#### What is required
Tally how many lines include "scene". The number is the whole answer.

#### Given material
------------------------------

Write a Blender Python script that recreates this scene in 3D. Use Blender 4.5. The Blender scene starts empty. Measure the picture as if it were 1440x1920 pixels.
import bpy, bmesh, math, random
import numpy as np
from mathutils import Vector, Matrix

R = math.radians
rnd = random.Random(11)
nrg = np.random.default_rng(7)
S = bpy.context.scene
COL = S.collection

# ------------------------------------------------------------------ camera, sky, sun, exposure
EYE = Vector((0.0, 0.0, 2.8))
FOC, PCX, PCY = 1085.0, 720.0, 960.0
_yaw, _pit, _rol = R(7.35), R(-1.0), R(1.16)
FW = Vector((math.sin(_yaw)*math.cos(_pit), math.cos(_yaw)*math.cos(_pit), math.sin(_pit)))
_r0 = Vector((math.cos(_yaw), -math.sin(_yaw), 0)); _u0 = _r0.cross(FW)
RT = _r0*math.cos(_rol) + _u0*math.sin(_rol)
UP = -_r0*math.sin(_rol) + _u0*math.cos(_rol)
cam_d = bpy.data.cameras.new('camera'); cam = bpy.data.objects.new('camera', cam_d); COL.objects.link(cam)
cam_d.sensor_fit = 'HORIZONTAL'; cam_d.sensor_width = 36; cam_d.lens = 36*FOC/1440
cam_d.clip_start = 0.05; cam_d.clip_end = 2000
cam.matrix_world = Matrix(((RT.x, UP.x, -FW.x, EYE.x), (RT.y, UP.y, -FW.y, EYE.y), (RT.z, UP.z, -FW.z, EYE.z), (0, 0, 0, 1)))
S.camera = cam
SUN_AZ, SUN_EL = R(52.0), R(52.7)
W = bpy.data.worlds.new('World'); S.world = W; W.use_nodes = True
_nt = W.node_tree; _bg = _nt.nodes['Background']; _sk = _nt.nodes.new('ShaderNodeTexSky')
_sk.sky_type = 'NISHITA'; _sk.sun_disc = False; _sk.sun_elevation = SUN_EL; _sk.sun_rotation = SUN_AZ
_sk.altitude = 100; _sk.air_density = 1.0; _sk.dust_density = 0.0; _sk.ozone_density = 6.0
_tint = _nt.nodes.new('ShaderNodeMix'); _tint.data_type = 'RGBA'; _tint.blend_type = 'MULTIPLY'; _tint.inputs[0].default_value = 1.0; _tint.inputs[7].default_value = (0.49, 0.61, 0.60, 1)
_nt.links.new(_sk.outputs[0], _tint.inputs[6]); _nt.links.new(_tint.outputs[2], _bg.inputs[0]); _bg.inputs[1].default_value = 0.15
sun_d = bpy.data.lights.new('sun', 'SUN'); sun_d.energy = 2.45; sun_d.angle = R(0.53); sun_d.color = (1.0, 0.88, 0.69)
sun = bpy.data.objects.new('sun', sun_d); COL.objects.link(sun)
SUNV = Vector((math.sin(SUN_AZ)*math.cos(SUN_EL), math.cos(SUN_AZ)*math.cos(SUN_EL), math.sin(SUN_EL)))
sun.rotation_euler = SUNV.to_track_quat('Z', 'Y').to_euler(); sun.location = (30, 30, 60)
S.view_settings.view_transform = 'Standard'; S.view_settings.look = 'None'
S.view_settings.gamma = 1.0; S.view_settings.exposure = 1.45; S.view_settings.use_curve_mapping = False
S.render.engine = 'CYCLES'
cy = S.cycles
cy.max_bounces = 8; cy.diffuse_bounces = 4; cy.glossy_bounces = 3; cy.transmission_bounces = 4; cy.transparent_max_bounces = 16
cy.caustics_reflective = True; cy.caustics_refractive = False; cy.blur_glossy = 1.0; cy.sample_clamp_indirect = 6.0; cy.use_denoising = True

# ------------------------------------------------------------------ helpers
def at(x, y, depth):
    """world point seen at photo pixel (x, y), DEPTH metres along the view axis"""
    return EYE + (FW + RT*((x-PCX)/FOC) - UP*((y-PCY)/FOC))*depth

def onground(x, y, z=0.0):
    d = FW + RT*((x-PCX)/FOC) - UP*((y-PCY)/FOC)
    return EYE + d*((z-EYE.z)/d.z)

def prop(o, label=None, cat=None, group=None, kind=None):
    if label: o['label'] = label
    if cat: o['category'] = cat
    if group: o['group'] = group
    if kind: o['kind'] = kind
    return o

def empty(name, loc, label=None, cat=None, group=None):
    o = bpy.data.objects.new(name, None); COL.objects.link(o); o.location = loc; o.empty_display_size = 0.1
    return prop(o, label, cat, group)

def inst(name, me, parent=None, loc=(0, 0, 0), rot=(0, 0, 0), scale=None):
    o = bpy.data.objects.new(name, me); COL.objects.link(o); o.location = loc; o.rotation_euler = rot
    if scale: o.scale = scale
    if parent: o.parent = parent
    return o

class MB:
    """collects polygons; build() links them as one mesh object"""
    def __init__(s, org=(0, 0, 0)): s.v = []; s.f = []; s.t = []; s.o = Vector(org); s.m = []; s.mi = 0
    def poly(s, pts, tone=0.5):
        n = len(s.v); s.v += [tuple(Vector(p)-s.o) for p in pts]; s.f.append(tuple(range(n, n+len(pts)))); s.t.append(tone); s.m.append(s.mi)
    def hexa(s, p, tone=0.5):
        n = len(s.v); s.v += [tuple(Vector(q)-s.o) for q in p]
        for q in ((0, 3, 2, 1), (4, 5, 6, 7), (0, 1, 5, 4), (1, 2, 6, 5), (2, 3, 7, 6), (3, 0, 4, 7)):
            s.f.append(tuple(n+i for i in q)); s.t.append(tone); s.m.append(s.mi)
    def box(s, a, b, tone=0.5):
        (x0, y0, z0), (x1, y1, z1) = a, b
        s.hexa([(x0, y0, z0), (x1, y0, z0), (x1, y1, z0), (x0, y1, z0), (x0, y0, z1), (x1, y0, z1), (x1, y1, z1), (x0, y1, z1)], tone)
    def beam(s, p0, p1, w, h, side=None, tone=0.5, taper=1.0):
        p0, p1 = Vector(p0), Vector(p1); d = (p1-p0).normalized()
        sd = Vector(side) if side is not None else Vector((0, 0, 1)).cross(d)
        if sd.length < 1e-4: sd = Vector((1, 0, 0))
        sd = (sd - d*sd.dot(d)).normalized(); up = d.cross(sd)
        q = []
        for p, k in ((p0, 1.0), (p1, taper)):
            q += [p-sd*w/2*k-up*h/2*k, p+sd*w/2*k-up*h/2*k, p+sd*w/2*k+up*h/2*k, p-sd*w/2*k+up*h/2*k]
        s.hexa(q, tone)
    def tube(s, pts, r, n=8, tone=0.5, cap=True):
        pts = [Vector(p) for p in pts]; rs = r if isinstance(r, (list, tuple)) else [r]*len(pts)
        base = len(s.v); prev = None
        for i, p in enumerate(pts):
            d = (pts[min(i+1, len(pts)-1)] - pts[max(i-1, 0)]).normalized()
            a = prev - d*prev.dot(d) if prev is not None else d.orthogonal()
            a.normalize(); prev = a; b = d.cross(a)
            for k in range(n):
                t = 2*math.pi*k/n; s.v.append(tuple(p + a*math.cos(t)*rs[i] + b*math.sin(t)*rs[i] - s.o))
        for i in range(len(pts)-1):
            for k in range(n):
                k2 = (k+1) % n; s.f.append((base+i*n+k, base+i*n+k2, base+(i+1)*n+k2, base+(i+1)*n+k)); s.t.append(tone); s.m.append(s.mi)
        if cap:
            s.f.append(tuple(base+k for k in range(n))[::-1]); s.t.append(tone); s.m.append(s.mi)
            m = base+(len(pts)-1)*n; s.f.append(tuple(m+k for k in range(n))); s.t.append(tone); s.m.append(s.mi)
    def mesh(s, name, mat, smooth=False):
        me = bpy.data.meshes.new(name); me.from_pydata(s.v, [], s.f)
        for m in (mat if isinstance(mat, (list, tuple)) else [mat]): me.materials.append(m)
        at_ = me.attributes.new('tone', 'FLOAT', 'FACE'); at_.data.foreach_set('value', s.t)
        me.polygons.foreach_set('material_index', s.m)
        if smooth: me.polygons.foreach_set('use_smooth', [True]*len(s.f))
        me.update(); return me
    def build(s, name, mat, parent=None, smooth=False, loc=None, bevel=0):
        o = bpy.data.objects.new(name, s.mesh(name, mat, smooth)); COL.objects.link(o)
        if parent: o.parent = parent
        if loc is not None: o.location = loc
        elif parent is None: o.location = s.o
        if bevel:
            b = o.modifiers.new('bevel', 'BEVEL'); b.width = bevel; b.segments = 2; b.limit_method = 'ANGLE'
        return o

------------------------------

#### Response to the task
2